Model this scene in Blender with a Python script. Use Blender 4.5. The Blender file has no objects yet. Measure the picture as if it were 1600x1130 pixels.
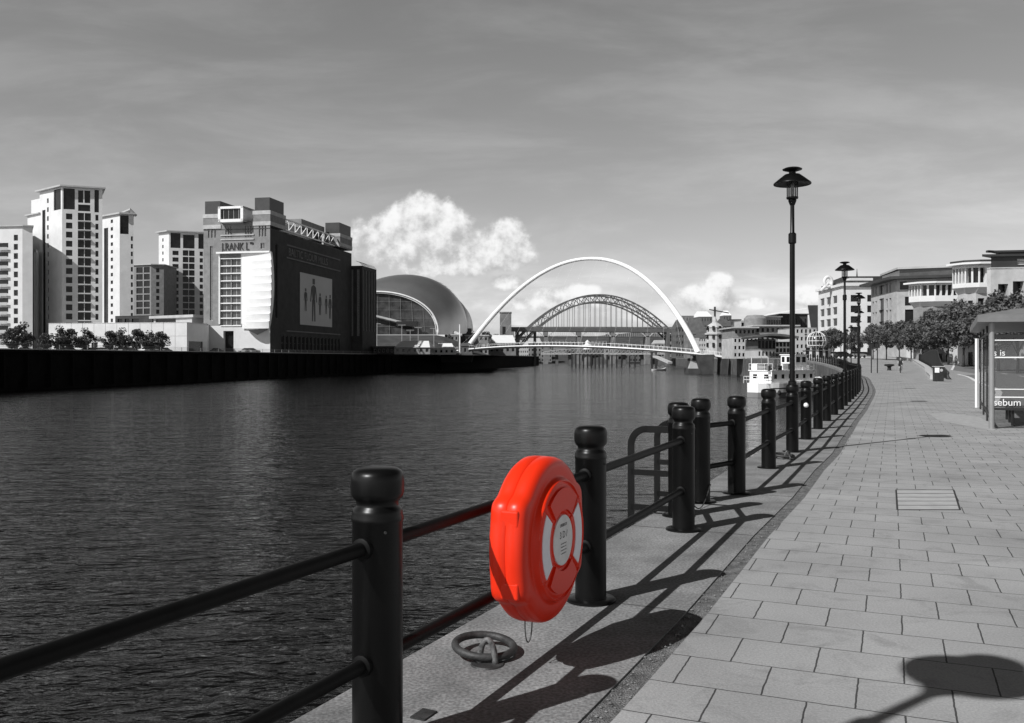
import bpy, bmesh, math, random
from mathutils import Vector, Matrix
random.seed(7)
sc = bpy.context.scene
R = math.radians
F, HZ, EYE = 1400.0, 560.0, 1.6          # focal length in photo pixels, horizon row, eye height (m)

# ------------------------------------------------------------------ camera
cam_d = bpy.data.cameras.new("camera"); cam = bpy.data.objects.new("camera", cam_d)
sc.collection.objects.link(cam); sc.camera = cam
cam.location = (0, 0, EYE); cam.rotation_euler = (R(90), 0, 0)
cam_d.sensor_width = 36; cam_d.lens = 36 * F / 1600; cam_d.shift_y = -5 / 1600
cam_d.clip_start = 0.05; cam_d.clip_end = 20000
# ------------------------------------------------------------------ sun + sky
SUN_AZ = math.atan2(-0.622, -0.783); SUN_EL = R(42.5)
sd = Vector((math.cos(SUN_AZ) * math.cos(SUN_EL), math.sin(SUN_AZ) * math.cos(SUN_EL), math.sin(SUN_EL)))
sun_d = bpy.data.lights.new("sun", 'SUN'); sun = bpy.data.objects.new("sun", sun_d)
sc.collection.objects.link(sun); sun.rotation_euler = sd.to_track_quat('Z', 'Y').to_euler()
sun_d.energy = 5.0; sun_d.angle = R(0.5); sun_d.color = (1, 1, 1)
sc.view_settings.view_transform = 'Standard'; sc.view_settings.look = 'None'
sc.view_settings.exposure = 0.0; sc.view_settings.gamma = 1.0

world = bpy.data.worlds.new("World"); sc.world = world; world.use_nodes = True
NT = world.node_tree; NT.nodes.clear()
def N(t, **kw):
    n = NT.nodes.new(t)
    for k, v in kw.items(): setattr(n, k, v)
    return n
def L(a, b): NT.links.new(a, b)
def M1(op, a, b=None, c=None, clamp=False):
    n = N('ShaderNodeMath', operation=op); n.use_clamp = clamp
    for i, x in enumerate((a, b, c)):
        if x is None: continue
        if isinstance(x, (int, float)): n.inputs[i].default_value = x
        else: L(x, n.inputs[i])
    return n.outputs[0]
def V1(op, a, b):
    n = N('ShaderNodeVectorMath', operation=op)
    for i, x in enumerate((a, b)):
        if isinstance(x, tuple): n.inputs[i].default_value = x
        elif x is not None: L(x, n.inputs[i])
    return n
def SS(x, lo, hi, a=0.0, b=1.0):
    n = N('ShaderNodeMapRange', interpolation_type='SMOOTHSTEP')
    L(x, n.inputs[0]); n.inputs[1].default_value = lo; n.inputs[2].default_value = hi
    n.inputs[3].default_value = a; n.inputs[4].default_value = b
    return n.outputs[0]
def NZ(vec, scale, detail=6, rough=.55, dist=0.0):
    n = N('ShaderNodeTexNoise'); L(vec, n.inputs['Vector']); n.inputs['Scale'].default_value = scale
    n.inputs['Detail'].default_value = detail; n.inputs['Roughness'].default_value = rough
    n.inputs['Distortion'].default_value = dist
    return n.outputs[0]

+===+

Exercise: Repeat the listing above up to and including the line with "sc.view_settings.exposure = 0.0;", starting from its first line. Drop any pictures.

Reply to the exercise:
Model this scene in Blender with a Python script. Use Blender 4.5. The Blender file has no objects yet. Measure the picture as if it were 1600x1130 pixels.
import bpy, bmesh, math, random
from mathutils import Vector, Matrix
random.seed(7)
sc = bpy.context.scene
R = math.radians
F, HZ, EYE = 1400.0, 560.0, 1.6          # focal length in photo pixels, horizon row, eye height (m)

# ------------------------------------------------------------------ camera
cam_d = bpy.data.cameras.new("camera"); cam = bpy.data.objects.new("camera", cam_d)
sc.collection.objects.link(cam); sc.camera = cam
cam.location = (0, 0, EYE); cam.rotation_euler = (R(90), 0, 0)
cam_d.sensor_width = 36; cam_d.lens = 36 * F / 1600; cam_d.shift_y = -5 / 1600
cam_d.clip_start = 0.05; cam_d.clip_end = 20000
# ------------------------------------------------------------------ sun + sky
SUN_AZ = math.atan2(-0.622, -0.783); SUN_EL = R(42.5)
sd = Vector((math.cos(SUN_AZ) * math.cos(SUN_EL), math.sin(SUN_AZ) * math.cos(SUN_EL), math.sin(SUN_EL)))
sun_d = bpy.data.lights.new("sun", 'SUN'); sun = bpy.data.objects.new("sun", sun_d)
sc.collection.objects.link(sun); sun.rotation_euler = sd.to_track_quat('Z', 'Y').to_euler()
sun_d.energy = 5.0; sun_d.angle = R(0.5); sun_d.color = (1, 1, 1)
sc.view_settings.view_transform = 'Standard'; sc.view_settings.look = 'None'
sc.view_settings.exposure = 0.0; sc.view_settings.gamma = 1.0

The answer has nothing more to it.